• **Extracted information**:
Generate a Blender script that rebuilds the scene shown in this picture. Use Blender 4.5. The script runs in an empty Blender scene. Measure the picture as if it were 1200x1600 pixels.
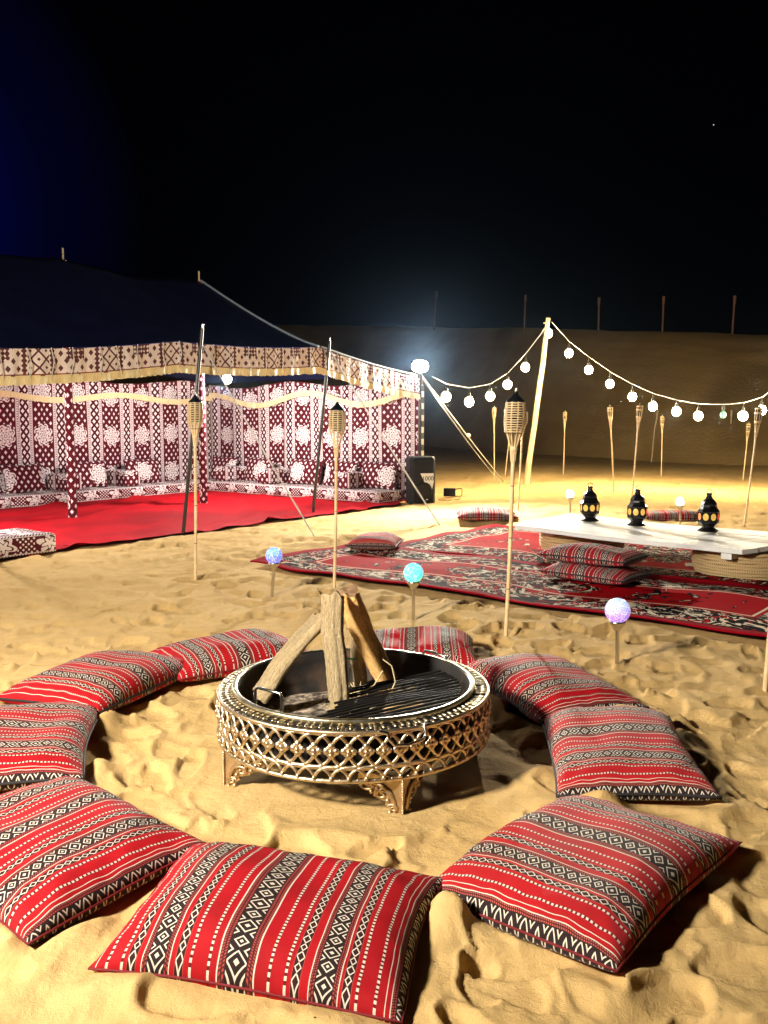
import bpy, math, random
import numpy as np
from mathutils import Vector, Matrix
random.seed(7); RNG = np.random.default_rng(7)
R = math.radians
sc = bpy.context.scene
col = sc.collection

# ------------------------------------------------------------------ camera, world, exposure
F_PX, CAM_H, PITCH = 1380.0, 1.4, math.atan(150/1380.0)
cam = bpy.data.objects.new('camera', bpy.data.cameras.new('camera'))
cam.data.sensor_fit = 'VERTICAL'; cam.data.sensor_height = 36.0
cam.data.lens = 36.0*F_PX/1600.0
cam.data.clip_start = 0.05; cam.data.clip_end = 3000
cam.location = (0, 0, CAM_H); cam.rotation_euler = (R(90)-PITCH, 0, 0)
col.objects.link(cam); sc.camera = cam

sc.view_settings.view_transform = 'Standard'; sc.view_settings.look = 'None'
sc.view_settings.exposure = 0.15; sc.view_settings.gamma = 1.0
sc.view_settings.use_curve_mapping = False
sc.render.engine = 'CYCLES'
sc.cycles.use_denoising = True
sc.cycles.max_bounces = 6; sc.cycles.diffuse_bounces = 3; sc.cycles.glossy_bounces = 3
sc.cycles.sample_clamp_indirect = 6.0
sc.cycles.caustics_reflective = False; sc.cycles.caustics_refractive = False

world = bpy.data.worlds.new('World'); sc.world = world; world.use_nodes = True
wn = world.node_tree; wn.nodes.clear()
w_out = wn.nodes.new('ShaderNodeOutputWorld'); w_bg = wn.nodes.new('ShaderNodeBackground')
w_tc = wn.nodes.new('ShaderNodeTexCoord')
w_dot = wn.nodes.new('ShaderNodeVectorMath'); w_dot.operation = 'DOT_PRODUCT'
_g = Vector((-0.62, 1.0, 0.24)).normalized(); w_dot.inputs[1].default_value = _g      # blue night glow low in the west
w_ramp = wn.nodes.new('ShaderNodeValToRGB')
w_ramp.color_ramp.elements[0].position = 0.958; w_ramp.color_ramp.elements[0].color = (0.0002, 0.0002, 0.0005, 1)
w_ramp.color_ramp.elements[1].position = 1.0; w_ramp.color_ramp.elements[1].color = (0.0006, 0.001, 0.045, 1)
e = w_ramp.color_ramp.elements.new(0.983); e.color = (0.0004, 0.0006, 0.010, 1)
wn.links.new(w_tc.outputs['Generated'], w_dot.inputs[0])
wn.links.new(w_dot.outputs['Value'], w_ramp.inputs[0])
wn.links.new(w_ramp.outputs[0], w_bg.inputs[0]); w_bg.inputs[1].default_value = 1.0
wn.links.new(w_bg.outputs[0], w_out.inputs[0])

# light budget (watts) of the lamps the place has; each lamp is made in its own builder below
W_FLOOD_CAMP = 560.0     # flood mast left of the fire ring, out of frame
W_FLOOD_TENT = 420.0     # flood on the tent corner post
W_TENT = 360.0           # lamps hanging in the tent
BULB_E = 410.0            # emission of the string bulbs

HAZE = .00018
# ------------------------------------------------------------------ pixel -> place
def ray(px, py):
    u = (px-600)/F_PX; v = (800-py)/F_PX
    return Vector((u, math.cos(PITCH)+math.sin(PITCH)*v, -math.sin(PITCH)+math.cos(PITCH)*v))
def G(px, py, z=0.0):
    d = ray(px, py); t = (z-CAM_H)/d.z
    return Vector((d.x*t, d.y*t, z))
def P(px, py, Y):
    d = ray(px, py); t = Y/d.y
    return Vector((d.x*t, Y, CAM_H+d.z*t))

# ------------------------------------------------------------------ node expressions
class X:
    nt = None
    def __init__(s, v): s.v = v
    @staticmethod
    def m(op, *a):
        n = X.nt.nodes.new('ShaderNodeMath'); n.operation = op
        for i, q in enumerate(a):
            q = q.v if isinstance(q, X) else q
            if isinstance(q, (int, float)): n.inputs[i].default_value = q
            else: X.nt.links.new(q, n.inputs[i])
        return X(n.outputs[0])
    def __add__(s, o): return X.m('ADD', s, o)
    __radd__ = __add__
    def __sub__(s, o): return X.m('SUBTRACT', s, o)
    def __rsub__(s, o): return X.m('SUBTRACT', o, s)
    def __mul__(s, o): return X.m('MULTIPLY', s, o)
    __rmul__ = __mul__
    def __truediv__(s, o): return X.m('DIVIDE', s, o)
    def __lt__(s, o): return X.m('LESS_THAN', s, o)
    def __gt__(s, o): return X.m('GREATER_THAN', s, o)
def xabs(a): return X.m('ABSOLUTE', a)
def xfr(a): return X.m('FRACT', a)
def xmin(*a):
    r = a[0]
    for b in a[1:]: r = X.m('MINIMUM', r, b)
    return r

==

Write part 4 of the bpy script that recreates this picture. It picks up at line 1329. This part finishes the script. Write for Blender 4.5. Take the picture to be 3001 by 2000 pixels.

• **Task**:
Above are the records. Copy every line in them holding "picture".

• **Problem solution**:
Generate a Blender script that rebuilds the scene shown in this picture. Use Blender 4.5. The script runs in an empty Blender scene. Measure the picture as if it were 1200x1600 pixels.
Write part 4 of the bpy script that recreates this picture. It picks up at line 1329. This part finishes the script. Write for Blender 4.5. Take the picture to be 3001 by 2000 pixels.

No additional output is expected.